Sen. Elissa Slotkin, D-Mich., is going further, urging the party to change the public’s “weak and woke” perception of it and “f—ing retake the flag” with patriotic appeals, as Politico reported.
But Walz, during a town hall in Texas, said in 2024, advocated a different approach, saying it was a mistake that Democrats let Republicans define issues like DEI and the term “woke.”
Democrats, he said, “weren’t bold enough to stand up and say: ‘You’re damn right we’re proud of these policies.’”
The party’s progressive wing, meanwhile, sees new opportunities here, too, especially at a time when Ocasio-Cortez and Sen. Bernie Sanders, I-Vt., are touring the country and drawing huge crowds at their “Fight Oligarchy”-branded rallies.
“We are entering moments that we have never experienced before,” Rep. Summer Lee, D-Pa., told constituents at a town hall in Pittsburgh last week. “The country as we know it may never exist the way that it had. And the reality is that the way that the country had existed was never its best form anyway.”
“The moment is here to build what comes next. My argument is that we should be fighting harder than they are to be the author of what is next,” she said of progressives. “Because if we are not the ones who build it, then they are building it, but it’s getting built one way or another.”
Emilia Rowland, a progressive strategist, said Democrats need to better deal with the consequences of rapid tech advancement that is continuing to reshape society and further concentrate power as the government and other institutions struggle to keep up. She added that Democrats need to rethink how they communicate, too.

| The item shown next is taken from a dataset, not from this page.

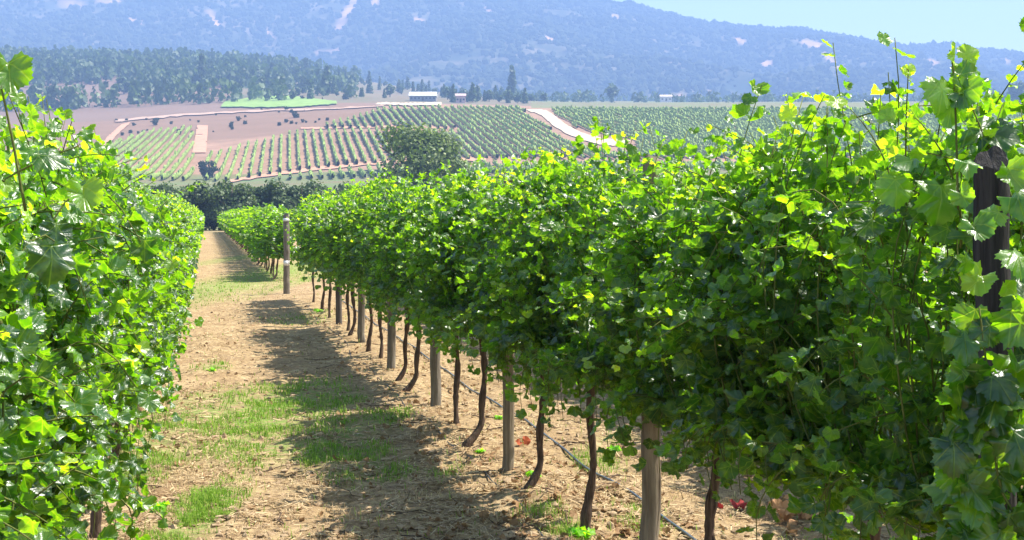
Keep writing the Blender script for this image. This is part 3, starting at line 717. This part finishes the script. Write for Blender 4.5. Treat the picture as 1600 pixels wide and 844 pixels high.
x, y, dd = sample_ground(4200, lambda x, y: np.clip(.1 + .9 * np.exp(-((x - 1.9) / .7) ** 2) + .5 * np.exp(-((x + .4) / .4) ** 2) + (fbm(x * 2, y * 2, 66, 3) - .55) * 2, 0, 1), r, vhi=26)
n = len(x); V, T, A = place_leaves(np.stack([x, y, G(x, y) + .008], 1), r.normal(0, .5, (n, 3)) + [0, 0, 1], r.normal(0, 1, (n, 3)), r.uniform(.018, .05, n), r.random(n), 1, r)
tag(link('dead_leaf_litter', mesh_np('dead_leaf_litter', V, T, M['litter_leaf'], True, {'tint': A})), 'small dried brown leaves scattered under the vines and along the path', 'leaf litter', kind='stuff')
x, y, dd = sample_ground(420, lambda x, y: .2 + .8 * np.exp(-((x - 1.7) / .8) ** 2), r, vhi=20)
b = MB()
for a_, b_ in zip(x, y):
    th = r.uniform(0, pi); L_ = r.uniform(.06, .22); q = np.linspace(-L_, L_, 5); px_ = a_ + q * np.cos(th) + r.normal(0, .008, 5); py_ = b_ + q * np.sin(th) + r.normal(0, .008, 5)
    b.tube(np.stack([px_, py_, G(px_, py_) + .005 + r.uniform(0, .012)], 1), r.uniform(.0015, .004), 5, a=.5)
tag(link('vine_prunings', b.mesh('vine_prunings', M['bark'], True)), 'cut brown vine prunings lying on the soil near the trunks', 'prunings', kind='stuff')

# weeds and fallen leaves
def weed(px, py, size, label):
    x, y, z = pix2w(px, py); r = np.random.default_rng(int(px)); n = 16; a = r.uniform(0, 2 * pi, n); o = np.stack([np.cos(a), np.sin(a), 0 * a], 1)
    P = o * (r.uniform(.1, .5, n) * size)[:, None] + np.array([0, 0, 1]) * (r.uniform(.02, .5, n) * size)[:, None]
    V, T, A = place_leaves(P, o * .5 + [0, 0, .8] + r.normal(0, .2, (n, 3)), o + [0, 0, .2], r.uniform(.35, .6, n) * size, r.random(n), 1, r)
    rt = thing('weed', (x, y, z), label, 'weed', 'leafy weeds')
    link('leaves', mesh_np('weed_leaves', V, T, M['weed'], True, {'tint': A}), rt)
    b = MB()
    for k in range(0, n, 2): b.tube([(0, 0, -.01), tuple(P[k] * .6 + [0, 0, .01]), tuple(P[k])], [.003, .002, .0015], 5, a=.5)
    link('stalk', b.mesh('stalk', M['weed'], True), rt)
weed(905, 838, .10, 'bright green leafy weed at the bottom edge left of the nearest pale post')
weed(832, 745, .07, 'small green weed beside the left-bending trunk')
weed(750, 708, .05, 'tiny green weed under the hooked trunk foot')
weed(330, 580, .06, 'low green weed on the bare path near the left row')
weed(778, 655, .05, 'small green weed behind the second pale post')
weed(960, 705, .07, 'green weed on the strawy soil behind the straight dark trunk')
weed(497, 488, .10, 'small weed at the foot of the trunks near the cross track')
weed(250, 800, .08, 'green weed beside the slim stems of the left-hand row')
def fallen(px, py, n, size, mat, label, name='fallen_leaf', spread=.5, seed=0, extra=None):
    x, y, z = pix2w(px, py); r = np.random.default_rng(seed + int(px)); P = r.normal(0, spread * size, (n, 3)); P[:, 2] = np.abs(P[:, 2]) * .6 + .015
    if n == 1: P[:] = (0, 0, .02)
    V, T, A = place_leaves(P, r.normal(0, .6, (n, 3)) + [-.3, -.6, .5], r.normal(0, 1, (n, 3)) + [.5, 0, .3], r.uniform(.8, 1.1, n) * size, r.random(n), 2, r)
    o = link(name, mesh_np(name, V, T, mat, True, {'tint': A}), None, (x, y, z)); tag(o, label, 'dead leaves' if n > 1 else 'fallen leaf')
    return o
fallen(1147, 797, 2, .09, M['red_leaf'], 'curled red vine leaf on the soil right of the leaning brown trunk')
fallen(1235, 818, 14, .085, M['brown_leaf'], 'heap of dried brown vine leaves under the low hanging foliage', 'dried_leaf_heap', .9)
fallen(1268, 812, 1, .08, M['weed'], 'single green leaf beside the heap of dried brown leaves')
fallen(821, 698, 2, .06, M['rust_leaf'], 'rust red leaf on the soil right of the second pale post')
fallen(788, 632, 1, .06, M['rust_leaf'], 'rusty curled leaf on the soil left of the second pale post')
fallen(1085, 725, 2, .06, M['brown_leaf'], 'small dried brown leaf on the soil between the pale post and the leaning trunk')

# ------------------------------------------------------------------ trees
def tree_mesh(seed, n, height_, width, leaf, kind='round', mat=None, low=.1):
    r = np.random.default_rng(seed)
    if kind == 'cone':
        q = r.random(n) ** .75; z = height_ * (low + (1 - low) * (1 - q) ** 1.0); R = width / 2 * (.12 + .88 * (1 - (z / height_ - low) / (1 - low))) * (.7 + .5 * vnoise(z * 1.7, z * 0, seed))
        a = r.uniform(0, 2 * pi, n); rr = R * np.sqrt(r.uniform(.25, 1, n)); P = np.stack([rr * np.cos(a), rr * np.sin(a), z], 1); Nn = np.stack([np.cos(a), np.sin(a), .5 + 0 * a], 1)
    else:
        L = 16 if kind == 'round' else 10; a = r.uniform(0, 2 * pi, L); zc = r.uniform(low + .22, .82, L) * height_
        sh = np.sqrt(np.clip(1 - ((zc / height_ - .5) / .52) ** 2, .05, 1)); rc = width / 2 * .62 * sh * r.uniform(.3, 1, L)
        Cn = np.stack([rc * np.cos(a), rc * np.sin(a), zc], 1); Rl = width * r.uniform(.14, .25, L)
        pk = r.integers(0, L, n); dv = r.normal(0, 1, (n, 3)); dv /= np.linalg.norm(dv, axis=1)[:, None]
        rad = Rl[pk] * r.uniform(.35, 1.05, n) ** .5 * (.7 + .4 * r.random(n) + .45 * r.random(n) ** 4); P = Cn[pk] + dv * rad[:, None] * [1, 1, .9 * height_ / width * .8]; Nn = dv + [0, 0, .3]
        P[:, 2] = np.clip(P[:, 2], height_ * low * .5, height_ * 1.02)
    V, T, A = place_leaves(P, Nn + r.normal(0, .5, (n, 3)), r.normal(0, 1, (n, 3)) + [0, 0, -.4], r.uniform(.6, 1.3, n) * leaf, np.clip(r.beta(2, 2.5, n), 0, 1), 0, r)
    crown = mesh_np('crown', V, T, mat or M['tree_leaf'], True, {'tint': A})
    b = MB(); b.tube([(0, 0, -.5), (.02 * height_, 0, height_ * .3), (0, .01 * height_, height_ * .6), (0, 0, height_ * .85)], np.array([.035, .026, .017, .006]) * height_ * (.7 if kind == 'cone' else 1), 8, a=.5)
    if kind != 'cone':
        for k in range(6):
            a = k * 1.1 + r.random(); h0 = height_ * r.uniform(.15, .45); e = np.array([cos(a) * width * .33, sin(a) * width * .33, h0 + height_ * r.uniform(.2, .35)])
            b.tube([(0, 0, h0), tuple(e * [.5, .5, 1] * [1, 1, .85]), tuple(e)], np.array([.014, .009, .004]) * height_, 6, a=.5)
    return crown, b.mesh('tree_trunk', M['tree_bark'], True)
def tree(ms, loc, label, cat='tree', group=None, s=1., rz=0., name='tree'):
    rt = thing(name, loc, label, cat, group, rz); rt.scale = (s,) * 3
    link('trunk', ms[1], rt); link('crown', ms[0], rt); return rt
big = tree_mesh(43, 11000, 13.6, 14.5, .34, 'round', M['olive_leaf'], .02)
x, y, z = at_depth(655, 190); tree(big, (x, y, z - .6), 'broad grey-green bushy tree rising alone behind the right row below the vineyard slope', name='broad_tree', s=1.1)
hm = [tree_mesh(50 + i, 4200, 5.3, 5.2, .26, 'round', M['tree_leaf'], -.05) for i in range(3)]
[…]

“The biggest thing that I’ve been really thinking about is the risk calculation between what’s the risk of doing something versus the risk of not doing anything or not showing that we’re fighting for something,” she said, adding, “People don’t want to protect status quo institutions when they’re not serving them. Right now, people are mad at the institutions because of Trump. That’s not going to change when Trump’s out.”